What is beyond any doubt is that over the course of centuries, before the arrival of the Portuguese, Thomas Christians attached great importance to rajah-granted privileges and attained high status. Royal grants were, in effect, their charters for a place, and a high place at that, in the caste system of south India, a system more intricate in that region than in any other.

 A small number of Brahmins, roughly two percent of the population, had established themselves as the dominant caste by about the eighth century. Shankaracharya, the founder of the monist Hindu school of Advaita Vedanta, the dominant Brahminical philosophy for many Indians, was an eighth-century Keralite. He is credited with having displaced Buddhism and Jainism from their earlier dominance in the southwestern corner of India. The Thomas Christians' legends of the apostle's mission among them emphasize Thomas's conversion of Nambudiri Brahmins, but this caste only reached ascendancy many centuries after Thomas lived.

 Next in rank were the Nayars, or Nairs, famous as warriors, from whose numbers the rajahs came. Below them was a complicated hierarchy.

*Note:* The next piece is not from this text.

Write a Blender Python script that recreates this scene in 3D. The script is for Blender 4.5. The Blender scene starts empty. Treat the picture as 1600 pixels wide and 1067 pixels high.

At the bottom were untouchable outcastes, some of whom were considered so degraded in status that the very sight of one of their unfortunate members would pollute a Brahmin. Such were required to shout their group name when walking on the road, to allow caste Hindus to take cover.

 In the course of time, Thomas Christians won a place for themselves at least as high as that of the Nairs. And like that warrior caste, they were highly prized for their martial skills in the local rajahs' armies. The two communities took part in each other's processions, visited each other's holy places. The Thomasites' claims of status akin to that of Brahmins would come later, in the days of the British Raj, when clumsy British policy (as we shall soon see) broke their links with Nayars.

 The historical folk songs that describe the apostle's mission put great emphasis on the his conversion of Brahmins. The literature of Thomas Christians came to emphasize the customs and rituals they share with Brahmins: for example, bestowal of a sacred thread (with cross added) on infants, adornment of children with gilded mongoose teeth and panther toes, similar marriage rites, descent of property through a patriarchal line (unlike Nairs, who have a matriarchal system), wearing a long tuft of hair on the head. In marriage processions a Christian bridegroom, like a prince of the land, could ride an elephant, the bridal party could be sheltered by a canopy, and members of the procession could carry silk umbrellas.

 Many of the Christians' rites -- in ceremonies celebrating birth, coming of age, marriage -- closely followed those of high-caste Hindus. "Mappila," an honorific in the Malayalam tongue, became a common appendage to Christian names. Nasrani Mappila (Respected Nazarene) became a frequent appellation. An old Malayalam proverb says that "Flies, cats, dogs, and Nasranis have no pollution" -- a saying with an edge, perhaps, but one recognizing that to touch a Thomas Christian is not polluting for high-caste Hindus. Thomas Christians were given right of access to Hindu temples. They themselves observed untouchability. In later centuries, when proselytizing European missionaries began converting low-caste Indians, Thomas Christians still banned social intercourse with converts of base degree. They were not themselves proselytizers. Like a caste Hindu, a Christian was born to his status.

 Before the arrival of the Portuguese at the beginning of the sixteenth century, Thomas Christians had become, in effect, a closed caste within the Indian social structure. They received their bishops and liturgy, and Syriac as the liturgical language, from a foreign church. Few parishioners knew much of the language in which they worshipped. There was no bible in Malayalam, the local language, until the nineteenth century.

 But the bishops supplied from Mesopotamia did not assert detailed control over Indian churches. An Indian archdeacon was the administrative head of the church on the Malabar Coast. Thomas Christians could claim to be as Indian as any Hindu. Had not Brahmins been among the apostle's original converts? St. Thomas Christians had achieved honor, respect, and prosperity.